I have to ask did you mean an all-loving god or an all-powerful god?

-----------------------------------

pboy, I'm not talking about what they believed in, simply what gave the faculty for that belief.

pboyfloyd said...

Right oneblood, I read over what you said and realized that. I'm talking about the Christian/Jew?/Muxlim God and you're talking how it came to be natural to believe in the supernatural/spiritual.

Well I think that there are different aspects to religion.

Fear of authority. Love of the protection the authority gives. Love for the family and love for the group.

But judging from a show I saw about a village in Africa suffering from termites, it seemed that the shaman(or witch-doctor) held a position of authority stemming from his knowledge which he could only account for in terms of spirituality but he was also like a political counsellor to the chief who also put his authority in terms of spirituality.

Between them they were like yin-yang. The chief would say that he commanded obedience, less casual sex and such help reduce the anger of the gods while the shaman would explain how the gods look after the villagers.

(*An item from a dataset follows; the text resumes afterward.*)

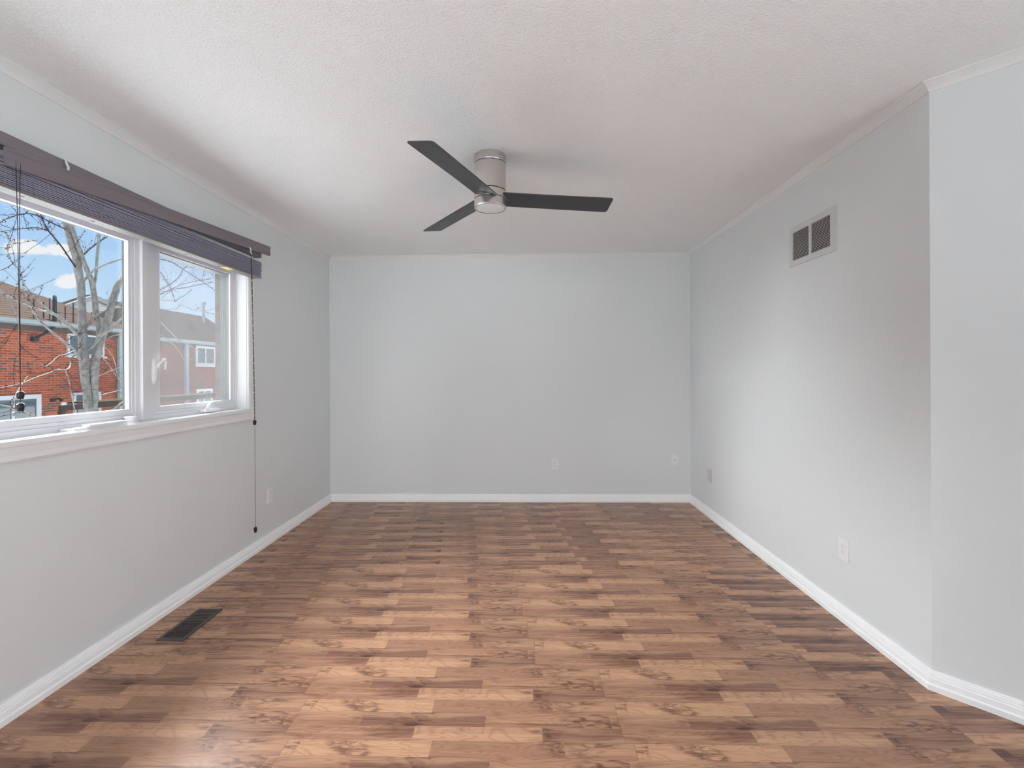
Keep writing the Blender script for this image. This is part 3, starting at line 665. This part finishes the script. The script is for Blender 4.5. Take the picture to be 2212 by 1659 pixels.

The shaman knew when the rain fell by the signs, the birds and insects, other animals and they would exhort the villagers to 'smarten up' and 'fly right', pray and such, so that the rains would not fali.

It was interesting how the chief and the shaman were well aware that it was THEMSELVES who were controlling the villagers, not gods at all. The gods were just a convenience, a convient way to couch knowledge and a convient control tool.

GearHedEd said...

Prayer is the mechanism by which we attempt to gain some control over god. All prayer can be logically reduced to attempted coercion against the deity.

Anonymous said...

Just an interesting side note.

I saw a program where the shaman was exercising either evil spirits or bad juju (not meaning to be pejorative) out of a tribesman.

I was fascinated because he kept grabbing, pinching, and then slightly lifting the skin up, in various places all over the guy's body. It was very much like a massage. Well proto-massage, but the same principles were involved.

pboyfloyd said...

I liked that joke where the mother is waiting for her daughter and new husband to exit their plane for their first visit 'home'.

She sees the daughter come out and starts waving frantically at her so happy-happy until she notices that she is being followed by a man wearing nothing but feather anklets, a grass skirt, a fright-mask and he's carrying a rattle what looks like a human skull.

She stars screaming at her daughter, "I told you to go out and marry a rich doctor, a RRRRICH DOCTOR!"